Radiation-pressure-driven sub-Keplerian rotation of the disc around the AGB star L2 Pup

TL;DR

This study demonstrates that radiation pressure on dust can explain the sub-Keplerian rotation observed around the AGB star L2 Pup, constraining dust properties and dynamics in its circumstellar environment.

Contribution

It introduces a model where radiation pressure on dust drives the observed rotation profile, constrained by spectral energy distribution and dust dynamics, providing new insights into AGB star circumstellar material.

Findings

Radiation pressure can drive sub-Keplerian rotation in L2 Pup's disc.

Dust-to-gas ratio of ~10^{-3} fits both rotation and SED.

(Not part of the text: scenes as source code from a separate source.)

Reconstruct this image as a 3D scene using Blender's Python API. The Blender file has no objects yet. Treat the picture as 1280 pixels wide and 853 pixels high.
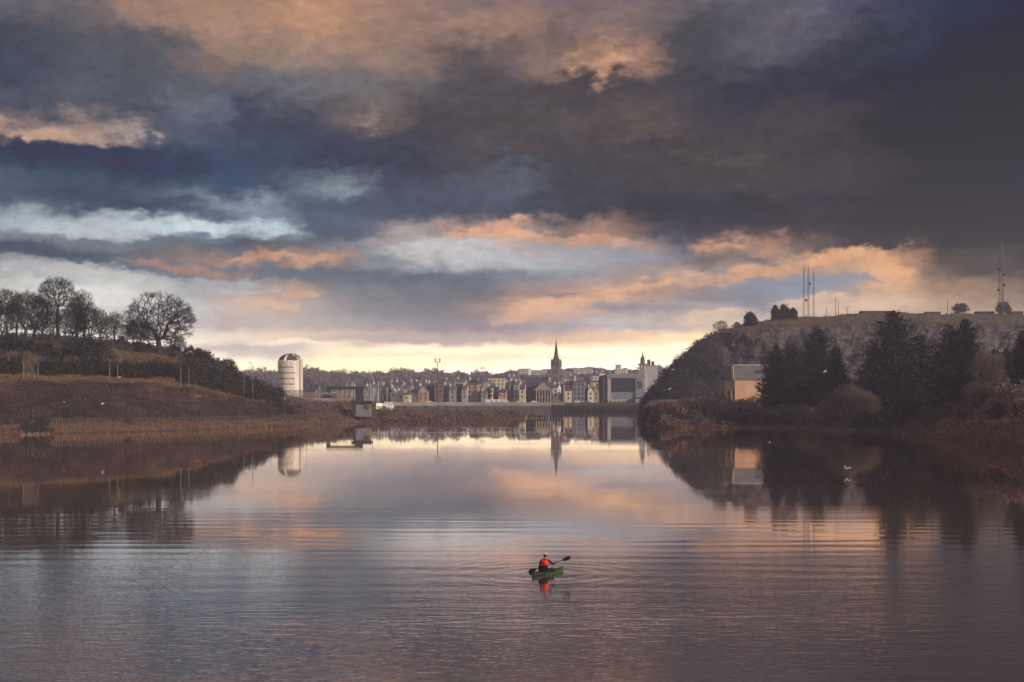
import bpy, bmesh, math, random
from mathutils import Vector, Matrix, noise as mnoise

R = math.radians
scene = bpy.context.scene
COL = scene.collection

# ------------------------------------------------------------------ optics of the photograph
FOC = 1758.0            # focal length in photo pixels (1280 wide, about 40 degrees)
HORIZON = 496.0         # photo row of the horizon
CAM_Z = 8.5             # the camera stands on a bridge over the river


def P(px, py, Y):
    """the point at depth Y that a photo pixel looks at"""
    return Vector(((px - 640.0) / FOC * Y, Y, CAM_Z - (py - HORIZON) / FOC * Y))


def PX(px, Y):
    return (px - 640.0) / FOC * Y


def PZ(py, Y):
    return CAM_Z - (py - HORIZON) / FOC * Y


cam_data = bpy.data.cameras.new("camera")
cam_data.sensor_width = 36.0
cam_data.lens = 36.0 * FOC / 1280.0
cam_data.shift_y = (HORIZON - 426.5) / 1280.0
cam_data.clip_end = 20000.0
cam = bpy.data.objects.new("camera", cam_data)
cam.location = (0, 0, CAM_Z)
cam.rotation_euler = (R(90), 0, 0)
COL.objects.link(cam)
scene.camera = cam

scene.view_settings.view_transform = 'Standard'
scene.view_settings.look = 'None'
scene.view_settings.exposure = 0.0
scene.view_settings.gamma = 1.0
scene.view_settings.use_curve_mapping = False
scene.render.engine = 'CYCLES'
scene.cycles.use_denoising = True
scene.cycles.use_adaptive_sampling = True
scene.cycles.adaptive_threshold = 0.03
scene.cycles.adaptive_min_samples = 12
scene.cycles.max_bounces = 4
scene.cycles.diffuse_bounces = 2
scene.cycles.glossy_bounces = 2
scene.cycles.transmission_bounces = 2
scene.cycles.volume_bounces = 0
scene.cycles.caustics_reflective = False
scene.cycles.caustics_refractive = False


def lin(c):
    c = c / 255.0
    return c / 12.92 if c <= 0.04045 else ((c + 0.055) / 1.055) ** 2.4


def srgb(*c):
    return (lin(c[0]), lin(c[1]), lin(c[2]), 1.0)


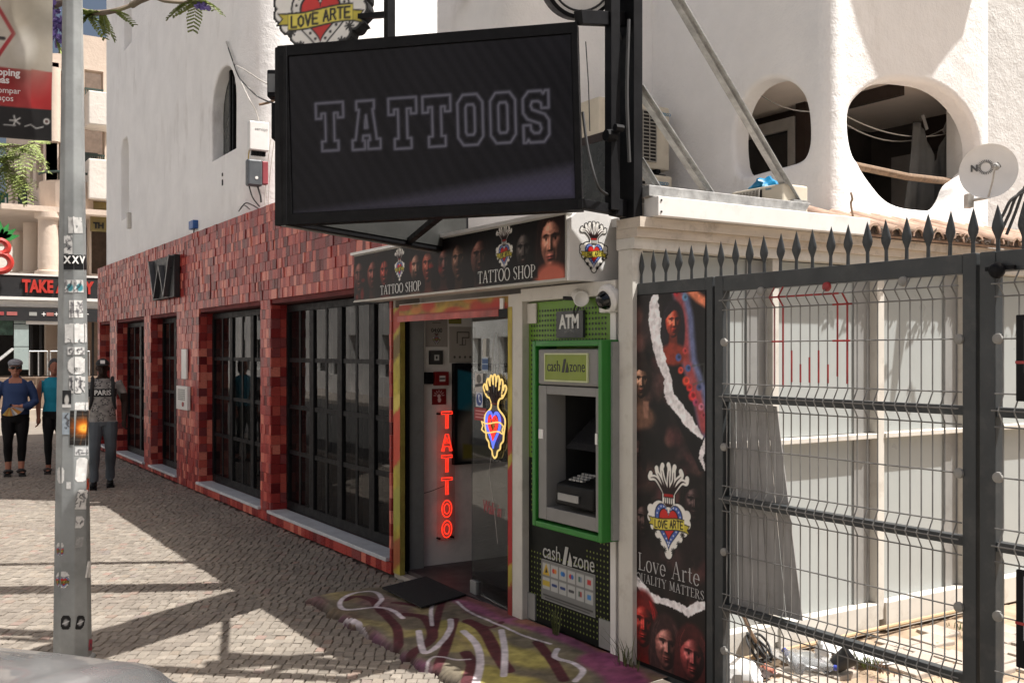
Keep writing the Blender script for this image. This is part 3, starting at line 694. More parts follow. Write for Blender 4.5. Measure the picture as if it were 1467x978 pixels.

Dust grains larger than 0.5μm are expelled outward at ~5 km/s.

Abstract

We study the sub-Keplerian rotation and dust content of the circumstellar material around the asymptotic giant branch (AGB) star L$_2$ Puppis. We find that the thermal pressure gradient alone cannot explain the observed rotation profile. We find that there is a family of possible dust populations for which radiation pressure can drive the observed sub-Keplerian rotation. This set of solutions is further constrained by the spectral energy distribution (SED) of the system, and we find that a dust-to-gas mass ratio of $\sim10^{-3}$ and a maximum grain size that decreases radially outwards can satisfy both the rotation curve and SED. These dust populations are dynamically tightly coupled to the gas azimuthally. However grains larger than $\sim0.5\mu$m are driven outward radially by radiation pressure at velocities $\sim5$kms$^{-1}$, which implies a dust replenishment rate of $\sim3\times10^{-9}$M$_\odot$yr$^{-1}$. This replenishment rate is consistent with observational estimates to within uncertainties. Coupling between the radial motion of the dust and gas is weak and hence the gas does not share in this rapid outward motion. Overall we conclude that radiation pressure is a capable and necessary mechanism to explain the observed rotation profile of L$_2$ Pup, and offers other additional constraints on the dust properties.